Written request:
Can you copy out the data exactly? Leave the images out.

Dataset extract:
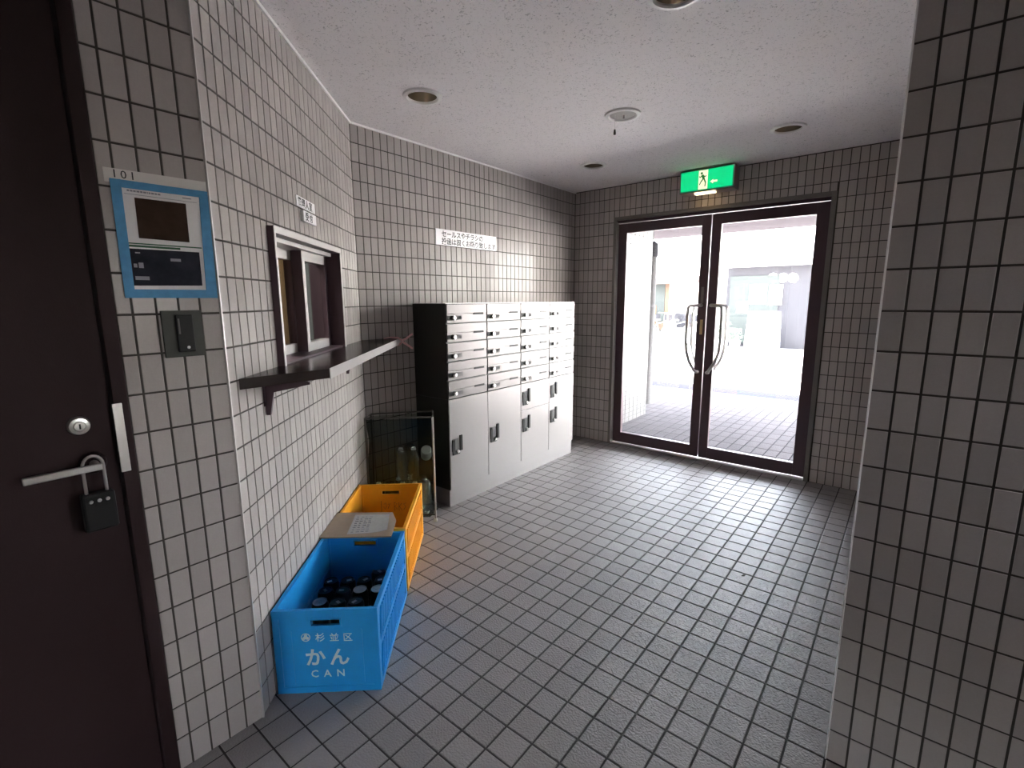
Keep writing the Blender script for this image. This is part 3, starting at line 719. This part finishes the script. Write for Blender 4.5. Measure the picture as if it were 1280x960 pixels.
# ================================================================== CRATES
def crate(name, label, s0, M_, letters):
    L, W, H, t = 0.556, 0.350, 0.312, 0.010
    r = thing(name, label, 'crate', FB(s0 + L / 2, 0.184, 0))
    hx, hy = L / 2, W / 2
    MB().box(-hx + 0.004, hx - 0.004, -hy + 0.004, hy - 0.004, 0.002, 0.014).build('bottom', M_, r)
    for sx, nm in ((-1, 'front_panel'), (1, 'rear_panel')):
        mb = MB()
        X0, X1 = (sx * hx, sx * (hx - 0.006))
        zh0, zh1, yh = 0.253, 0.274, 0.048
        mb.box(X0 - sx * 0.004, X1 - sx * 0.004, -hy + 0.012, -yh, 0.012, H - 0.006); mb.box(X0 - sx * 0.004, X1 - sx * 0.004, yh, hy - 0.012, 0.012, H - 0.006)
        mb.box(X0 - sx * 0.004, X1 - sx * 0.004, -yh, yh, 0.012, zh0); mb.box(X0 - sx * 0.004, X1 - sx * 0.004, -yh, yh, zh1, H - 0.006)
        # raised border, handle surround
        mb.box(X0, X0 - sx * 0.012, -hy, -hy + 0.022, 0.0, H); mb.box(X0, X0 - sx * 0.012, hy - 0.022, hy, 0.0, H)
        mb.box(X0, X0 - sx * 0.012, -hy + 0.022, hy - 0.022, 0.0, 0.022); mb.box(X0, X0 - sx * 0.012, -hy + 0.022, hy - 0.022, H - 0.030, H)
        mb.box(X0 - sx * 0.001, X0 - sx * 0.012, -yh - 0.006, -yh, zh0 - 0.006, zh1 + 0.006); mb.box(X0 - sx * 0.001, X0 - sx * 0.012, yh, yh + 0.006, zh0 - 0.006, zh1 + 0.006)
        mb.box(X0 - sx * 0.001, X0 - sx * 0.012, -yh, yh, zh0 - 0.006, zh0); mb.box(X0 - sx * 0.001, X0 - sx * 0.012, -yh, yh, zh1, zh1 + 0.006)
        mb.box(X0 - sx * 0.002, X0 - sx * 0.010, -hy + 0.055, -hy + 0.060, 0.03, 0.235); mb.box(X0 - sx * 0.002, X0 - sx * 0.010, hy - 0.060, hy - 0.055, 0.03, 0.235)
        mb.build(nm, M_, r)
    for sy in (-1, 1):
        mb = MB(); Y0 = sy * hy; xi = hx - 0.013
        mb.box(-xi, xi, Y0, Y0 - sy * 0.014, H - 0.022, H)                       # rim
        mb.box(-xi, xi, Y0 - sy * 0.008, Y0 - sy * 0.013, 0.172, H - 0.022)     # upper flap
        mb.box(-xi, xi, Y0, Y0 - sy * 0.010, 0.160, 0.170)                       # fold rib
        mb.box(-xi, xi, Y0, Y0 - sy * 0.010, 0.148, 0.157)
        mb.box(-xi, xi, Y0 - sy * 0.008, Y0 - sy * 0.013, 0.022, 0.148)         # lower flap
        mb.box(-xi, xi, Y0, Y0 - sy * 0.012, 0.0, 0.022)                         # base rail
        for xe in (-xi, xi - 0.014): mb.box(xe, xe + 0.014, Y0, Y0 - sy * 0.010, 0.022, H - 0.022)
        nrib = 22
        for k in range(nrib):
            x = -xi + 0.030 + (2 * xi - 0.075) * k / (nrib - 1)
            for za, zb in ((0.036, 0.136), (0.184, 0.274)):
                dx = 0.030; wd = 0.008; ya, yb = sorted((Y0 - sy * 0.0005, Y0 - sy * 0.0085))
                mb.prism([(x, za), (x + wd, za), (x + wd + dx, zb), (x + dx, zb)], ya, yb, 'y')
        o = mb.build('side_wall', M_, r)
        for xk in (-0.19, 0.19):
            MB().box(xk - 0.012, xk + 0.012, Y0 + sy * 0.0005, Y0 - sy * 0.006, 0.147, 0.172).build('hinge', M_, o)
    return r
cb = crate('crate', 'blue plastic recycling crate marked for cans in front of the yellow crate', 0.094, BLUEC, True)
Mf = T3(-0.278, 0, 0) @ Matrix.Rotation(-PI / 2, 4, 'Z')     # front panel: local x to the right seen from outside, facing -y
fz = -0.0005 + 0.004
for body, size, x, z, bold in (('杉', 0.033, -0.021, 0.1965, 0.0002), ('並', 0.033, 0.026, 0.195, 0.0002), ('区', 0.033, 0.071, 0.194, 0.0002),
        ('か', 0.070, -0.042, 0.108, 0.0016), ('ん', 0.070, 0.039, 0.107, 0.0016), ('C', 0.038, -0.048, 0.058, 0.0004), ('A', 0.038, -0.005, 0.058, 0.0004), ('N', 0.038, 0.040, 0.058, 0.0004)):
    text('lettering', body, size, LETTER, cb, Mf @ T3(x, fz - 0.0008, z), bold=bold, align='CENTER')
mb = MB()
for k in range(20):
    a, b = 2 * PI * k / 20, 2 * PI * (k + 1) / 20; ro, ri = 0.0155, 0.0125
    mb.prism([(ro * math.cos(a), ro * math.sin(a)), (ro * math.cos(b), ro * math.sin(b)), (ri * math.cos(b), ri * math.sin(b)), (ri * math.cos(a), ri * math.sin(a))], -0.0008, 0.0002, 'y')
for k in range(3):
    a = PI / 2 + 2 * PI * k / 3
    mb.prism([(0.006 * math.cos(a) + 0.0055 * math.cos(b), 0.006 * math.sin(a) + 0.0055 * math.sin(b)) for b in [q * PI / 5 for q in range(10)]], -0.0008, 0.0002, 'y')
mb.build('emblem', LETTER, cb, Mf @ T3(-0.069, fz, 0.210))
cyl_ = crate('crate', 'yellow plastic crate with marker scrawl standing behind the blue crate', 0.676, YELC, False)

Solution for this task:
Keep writing the Blender script for this image. This is part 3, starting at line 719. This part finishes the script. Write for Blender 4.5. Measure the picture as if it were 1280x960 pixels.
# ================================================================== CRATES
def crate(name, label, s0, M_, letters):
    L, W, H, t = 0.556, 0.350, 0.312, 0.010
    r = thing(name, label, 'crate', FB(s0 + L / 2, 0.184, 0))
    hx, hy = L / 2, W / 2
    MB().box(-hx + 0.004, hx - 0.004, -hy + 0.004, hy - 0.004, 0.002, 0.014).build('bottom', M_, r)
    for sx, nm in ((-1, 'front_panel'), (1, 'rear_panel')):
        mb = MB()
        X0, X1 = (sx * hx, sx * (hx - 0.006))
        zh0, zh1, yh = 0.253, 0.274, 0.048
        mb.box(X0 - sx * 0.004, X1 - sx * 0.004, -hy + 0.012, -yh, 0.012, H - 0.006); mb.box(X0 - sx * 0.004, X1 - sx * 0.004, yh, hy - 0.012, 0.012, H - 0.006)
        mb.box(X0 - sx * 0.004, X1 - sx * 0.004, -yh, yh, 0.012, zh0); mb.box(X0 - sx * 0.004, X1 - sx * 0.004, -yh, yh, zh1, H - 0.006)
        # raised border, handle surround
        mb.box(X0, X0 - sx * 0.012, -hy, -hy + 0.022, 0.0, H); mb.box(X0, X0 - sx * 0.012, hy - 0.022, hy, 0.0, H)
        mb.box(X0, X0 - sx * 0.012, -hy + 0.022, hy - 0.022, 0.0, 0.022); mb.box(X0, X0 - sx * 0.012, -hy + 0.022, hy - 0.022, H - 0.030, H)
        mb.box(X0 - sx * 0.001, X0 - sx * 0.012, -yh - 0.006, -yh, zh0 - 0.006, zh1 + 0.006); mb.box(X0 - sx * 0.001, X0 - sx * 0.012, yh, yh + 0.006, zh0 - 0.006, zh1 + 0.006)
        mb.box(X0 - sx * 0.001, X0 - sx * 0.012, -yh, yh, zh0 - 0.006, zh0); mb.box(X0 - sx * 0.001, X0 - sx * 0.012, -yh, yh, zh1, zh1 + 0.006)
        mb.box(X0 - sx * 0.002, X0 - sx * 0.010, -hy + 0.055, -hy + 0.060, 0.03, 0.235); mb.box(X0 - sx * 0.002, X0 - sx * 0.010, hy - 0.060, hy - 0.055, 0.03, 0.235)
        mb.build(nm, M_, r)
    for sy in (-1, 1):
        mb = MB(); Y0 = sy * hy; xi = hx - 0.013
        mb.box(-xi, xi, Y0, Y0 - sy * 0.014, H - 0.022, H)                       # rim
        mb.box(-xi, xi, Y0 - sy * 0.008, Y0 - sy * 0.013, 0.172, H - 0.022)     # upper flap
        mb.box(-xi, xi, Y0, Y0 - sy * 0.010, 0.160, 0.170)                       # fold rib
        mb.box(-xi, xi, Y0, Y0 - sy * 0.010, 0.148, 0.157)
        mb.box(-xi, xi, Y0 - sy * 0.008, Y0 - sy * 0.013, 0.022, 0.148)         # lower flap
        mb.box(-xi, xi, Y0, Y0 - sy * 0.012, 0.0, 0.022)                         # base rail
        for xe in (-xi, xi - 0.014): mb.box(xe, xe + 0.014, Y0, Y0 - sy * 0.010, 0.022, H - 0.022)
        nrib = 22
        for k in range(nrib):
            x = -xi + 0.030 + (2 * xi - 0.075) * k / (nrib - 1)
            for za, zb in ((0.036, 0.136), (0.184, 0.274)):
                dx = 0.030; wd = 0.008; ya, yb = sorted((Y0 - sy * 0.0005, Y0 - sy * 0.0085))
                mb.prism([(x, za), (x + wd, za), (x + wd + dx, zb), (x + dx, zb)], ya, yb, 'y')
        o = mb.build('side_wall', M_, r)
        for xk in (-0.19, 0.19):
            MB().box(xk - 0.012, xk + 0.012, Y0 + sy * 0.0005, Y0 - sy * 0.006, 0.147, 0.172).build('hinge', M_, o)
    return r
cb = crate('crate', 'blue plastic recycling crate marked for cans in front of the yellow crate', 0.094, BLUEC, True)
Mf = T3(-0.278, 0, 0) @ Matrix.Rotation(-PI / 2, 4, 'Z')     # front panel: local x to the right seen from outside, facing -y
fz = -0.0005 + 0.004
for body, size, x, z, bold in (('杉', 0.033, -0.021, 0.1965, 0.0002), ('並', 0.033, 0.026, 0.195, 0.0002), ('区', 0.033, 0.071, 0.194, 0.0002),
        ('か', 0.070, -0.042, 0.108, 0.0016), ('ん', 0.070, 0.039, 0.107, 0.0016), ('C', 0.038, -0.048, 0.058, 0.0004), ('A', 0.038, -0.005, 0.058, 0.0004), ('N', 0.038, 0.040, 0.058, 0.0004)):
    text('lettering', body, size, LETTER, cb, Mf @ T3(x, fz - 0.0008, z), bold=bold, align='CENTER')
mb = MB()
for k in range(20):
    a, b = 2 * PI * k / 20, 2 * PI * (k + 1) / 20; ro, ri = 0.0155, 0.0125
    mb.prism([(ro * math.cos(a), ro * math.sin(a)), (ro * math.cos(b), ro * math.sin(b)), (ri * math.cos(b), ri * math.sin(b)), (ri * math.cos(a), ri * math.sin(a))], -0.0008, 0.0002, 'y')
for k in range(3):
    a = PI / 2 + 2 * PI * k / 3
    mb.prism([(0.006 * math.cos(a) + 0.0055 * math.cos(b), 0.006 * math.sin(a) + 0.0055 * math.sin(b)) for b in [q * PI / 5 for q in range(10)]], -0.0008, 0.0002, 'y')
mb.build('emblem', LETTER, cb, Mf @ T3(-0.069, fz, 0.210))
cyl_ = crate('crate', 'yellow plastic crate with marker scrawl standing behind the blue crate', 0.676, YELC, False)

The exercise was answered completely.